HopiHopi日記

読書日記(書評 ブックレビュー 読書感想文)に雑記少々。本を読んで、いろいろ考えます。

Freak Out !/『FRANK−フランク−』

天才とは、過剰ではなくて欠落でないかと思う。それ無しでは生きていけないから、空白を埋めるために必死で動員した様々なモノが結晶化して、それがやがて天才と呼ばれるものに変異するのではないか。

 

映画『FRANK−フランク−』を見て、そう思った。

 

物語の中心人物は、ハリボテの被り物を決して取らないフランク(マイケル・ファスベンダー。彼は圧倒的な音楽の才能を有するものの、その奇異な外観も手伝ってか普通の人からは全く理解されず(そりゃ、24時間被り物してたら、ただの変人にしかみえない)、売れないバンドでその日暮らしをしている。しかし、バンドのメンバーだけは彼に心酔しており、メジャーになることよりも、彼の音楽世界を表現することに心血を注いでいる。カリスマなのである。

 

ある日、バンドのキーボーディストの自殺騒動をきっかけにフランクに誘われメンバーになったジョン(ドーナル・グリーソン)はレコーディングのため、彼らと共同生活を送ることになった。作曲家になる夢を諦めきれずサラリーマンと二足のわらじを履いていたジョンは、千載一遇のチャンスと奮起するが、エキセントリックなバンドメンバーからは音楽センスを認めてもらえずお荷物扱い。

 

そんな中、ジョンがバンドのレコーディング風景を密かにyoutubeに投稿していたことがきっかけで、アメリカの人気フェスに招待された。ジョンとフランクは気の進まない他のバンドメンバーを宥め、フェスに参加することになったがそこで事件が勃発する。

 

物語は終始ジョンとバンドメンバーの対立を描く。いや、ジョンがバンドメンバーから毛嫌いされ、馬鹿にされている様子を描く。ジョンはアーティストとして有名になることを夢見ている”普通”の青年だ。物語においては、残念なことに、音楽的センスゼロのトラブルメーカーという役割を振られており、彼のアドバイスに従ってアメリカのフェスに参加することがバンド崩壊の序曲となる。

 

それとは対照的にバンドメンバーはフランクの音楽的才能を尊敬し、彼の音楽活動に携われることを誇りにしている(ように見える)。フランクほどではないが、彼らもどこかそれぞれの仕方で頭のネジが緩んでいる。

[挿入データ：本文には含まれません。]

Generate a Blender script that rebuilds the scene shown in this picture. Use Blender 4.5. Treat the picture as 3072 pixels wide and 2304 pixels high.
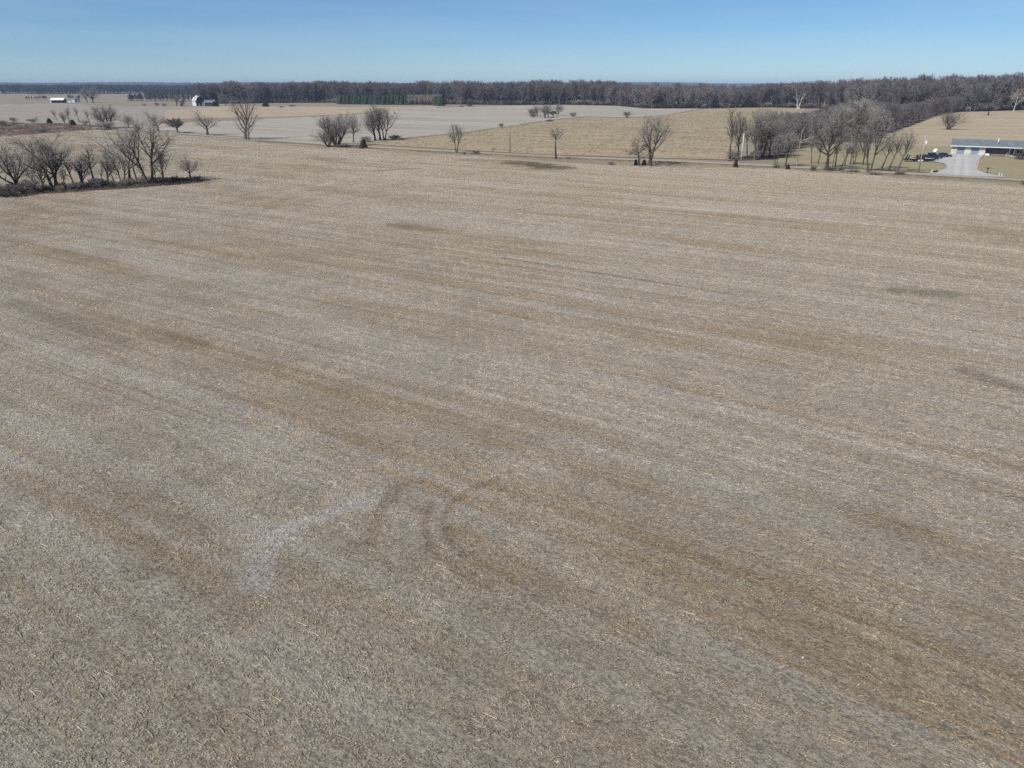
import bpy, bmesh, math, random
import numpy as np
from mathutils import Vector, Matrix, noise as mnoise

random.seed(7)
RNG = np.random.default_rng(7)
SC = bpy.context.scene
for o in list(bpy.data.objects):
    bpy.data.objects.remove(o)
COL = SC.collection

# ------------------------------------------------------------------ camera, world, sun, exposure
FPX, CX, CY, YH, CAMZ = 2130.0, 1536.0, 1152.0, 258.0, 20.0
PITCH = math.atan((CY - YH) / FPX)
cam_d = bpy.data.cameras.new('camera')
cam = bpy.data.objects.new('camera', cam_d)
COL.objects.link(cam)
cam_d.sensor_width = 36.0
cam_d.lens = FPX / 3072.0 * 36.0
cam_d.clip_start = 0.1
cam_d.clip_end = 30000
cam.location = (0, 0, CAMZ)
cam.rotation_euler = (math.pi / 2 - PITCH, 0, 0)
SC.camera = cam

SUN_EL, SH_AZ = math.radians(47), math.radians(47)      # shadows fall away and to the right
sdir = Vector((-math.sin(SH_AZ) * math.cos(SUN_EL), -math.cos(SH_AZ) * math.cos(SUN_EL), math.sin(SUN_EL)))
world = bpy.data.worlds.new('World')
SC.world = world
world.use_nodes = True
wt = world.node_tree
wt.nodes.clear()
w_out = wt.nodes.new('ShaderNodeOutputWorld')
w_bg = wt.nodes.new('ShaderNodeBackground')
w_sky = wt.nodes.new('ShaderNodeTexSky')
w_sky.sky_type = 'NISHITA'
w_sky.sun_disc = False
w_sky.sun_elevation = SUN_EL
w_sky.sun_rotation = math.atan2(sdir.x, sdir.y)
w_sky.altitude = 200
w_sky.air_density = 0.8
w_sky.dust_density = 0.0
w_sky.ozone_density = 10.0
w_bg.inputs['Strength'].default_value = 0.085
w_tint = wt.nodes.new('ShaderNodeMix')
w_tint.data_type, w_tint.blend_type = 'RGBA', 'MULTIPLY'
w_tint.inputs['Factor'].default_value = 1.0
w_tint.inputs[7].default_value = (1.02, 1.055, 1.03, 1.0)
wt.links.new(w_sky.outputs['Color'], w_tint.inputs[6])
w_geo = wt.nodes.new('ShaderNodeTexCoord')
w_map = wt.nodes.new('ShaderNodeMapping')
w_map.inputs['Scale'].default_value = (2.2, 2.2, 26.0)
w_noi = wt.nodes.new('ShaderNodeTexNoise')
w_noi.inputs['Scale'].default_value = 1.6
w_noi.inputs['Detail'].default_value = 6.0
w_rng = wt.nodes.new('ShaderNodeMapRange')
w_rng.inputs['From Min'].default_value, w_rng.inputs['From Max'].default_value = 0.42, 0.78
w_rng.inputs['To Max'].default_value = 0.16
w_cir = wt.nodes.new('ShaderNodeMix')                    # thin cirrus all round the sky
w_cir.data_type = 'RGBA'
w_cir.inputs[7].default_value = (6.6, 7.4, 8.6, 1.0)
wt.links.new(w_geo.outputs['Generated'], w_map.inputs[0])
wt.links.new(w_map.outputs[0], w_noi.inputs['Vector'])
wt.links.new(w_noi.outputs['Fac'], w_rng.inputs['Value'])
wt.links.new(w_rng.outputs[0], w_cir.inputs['Factor'])
wt.links.new(w_tint.outputs[2], w_cir.inputs[6])
wt.links.new(w_cir.outputs[2], w_bg.inputs['Color'])
wt.links.new(w_bg.outputs['Background'], w_out.inputs['Surface'])
sun_d = bpy.data.lights.new('sun', 'SUN')
sun_d.energy = 4.9
sun_d.angle = math.radians(0.5)
sun_d.color = (1.0, 0.955, 0.89)
sun = bpy.data.objects.new('sun', sun_d)
COL.objects.link(sun)
sun.rotation_euler = (-sdir).to_track_quat('-Z', 'Y').to_euler()
SC.view_settings.view_transform = 'Standard'
SC.view_settings.look = 'None'
SC.view_settings.exposure = 0.12
SC.view_settings.gamma = 1.0
SC.view_settings.use_curve_mapping = False
SC.render.engine = 'CYCLES'
SC.cycles.max_bounces = 5
SC.cycles.transparent_max_bounces = 4
SC.cycles.volume_bounces = 0
SC.cycles.use_denoising = False

# ------------------------------------------------------------------ terrain and surveying helpers
def hgt(x, y):
    """gentle relief of the land; flat near the surveyed field, low swells beyond"""
    x = np.asarray(x, float); y = np.asarray(y, float)
    r = np.hypot(x, y)
    k = np.clip((r - 270) / 300, 0, 1); k = k * k * (3 - 2 * k)
    return k * (0.75 * np.sin(x / 97 + 0.8) * np.cos(y / 131 + 0.3) + 0.55 * np.sin((x + y) / 163 + 2.0))

def ray(px, py):
    a, b = (px - CX) / FPX, -(py - CY) / FPX
    c, s = math.cos(PITCH), math.sin(PITCH)
    return a, c + b * s, -s + b * c

def at(px, py):
    """the ground point surveyed from the photograph's pixel"""
    dx, dy, dz = ray(px, py)
    z = 0.0
    for _ in range(8):
        t = (z - CAMZ) / dz
        z = float(hgt(dx * t, dy * t))
    return Vector((dx * t, dy * t, z))

def px_h(base, py_base, py_top, px):
    """height in metres of an upright thing at base whose top shows at py_top"""
    dx, dy, dz = ray(px, py_top)
    t = math.hypot(base.x, base.y) / math.hypot(dx, dy)
    return CAMZ + dz * t - base.z

def px_w(base, n):
    d = base.y * math.cos(PITCH) + (CAMZ - base.z) * math.sin(PITCH)
    return n * d / FPX

# ------------------------------------------------------------------ object helpers
def tag(o, label=None, cat=None, group=None, kind=None):
    if label: o['label'] = label
    if cat: o['category'] = cat
    if group: o['group'] = group
    if kind: o['kind'] = kind
    return o

def empty(name, loc, rz=0.0, label=None, cat=None, group=None):
    o = bpy.data.objects.new(name, None)
    o.empty_display_size = 0.3
    COL.objects.link(o)
    o.location = loc
    o.rotation_euler = (0, 0, rz)
    return tag(o, label, cat, group)

def link(name, me, parent=None):
    o = bpy.data.objects.new(name, me)
    COL.objects.link(o)
    if parent: o.parent = parent
    return o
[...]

凡人の金太郎飴状態のジョンとソリが合うわけがない。

 

恐らく、問題はジョンが彼らの音楽性を理解することができないことにあるのだと思う。少なくても、彼もフランクに圧倒的にオリジナルな才能があることは分かっている。だからこそ、仕事を投げ打ってまでレコーディングに参加したのだ。しかし、その才能が何たるかを理解することができない。ある料理が美味しいのは分かるが、なにが美味しいのかが分からないのだ。どの食材をどのように調理すれば美味しくなるのかが分からないのである。

 

レコーディング中、フランクはジョンに「限界ギリギリまで行け。自分を追い詰めろ」というニュアンスのことを言う。悲しいかな、凡人のジョンには自分を限界まで追い込むことはできなかった。

 

それも当然である。冴えないけど、はたから見るとそれ程酷くない人生を送ってきた彼の身体は「限界」という裂け目を飛び越えるには余りにも重い。その裂け目を飛び越えることができるのは、人生において価値あるものを手に入れることができなかった哀れな人間だけだ。そんな虚ろな人間だけが、「天才」と呼ばれるものに手をかけることができる。彼の手は空っぽでなければならないのである。

 

物語の最後でフランクが歌う曲の美しさと物悲しさは、彼が天才と引き換えに失ったモノの大きさを僕たちに教えてくれる。彼の心の空白を埋めることができるのは、美しい旋律だけなのである。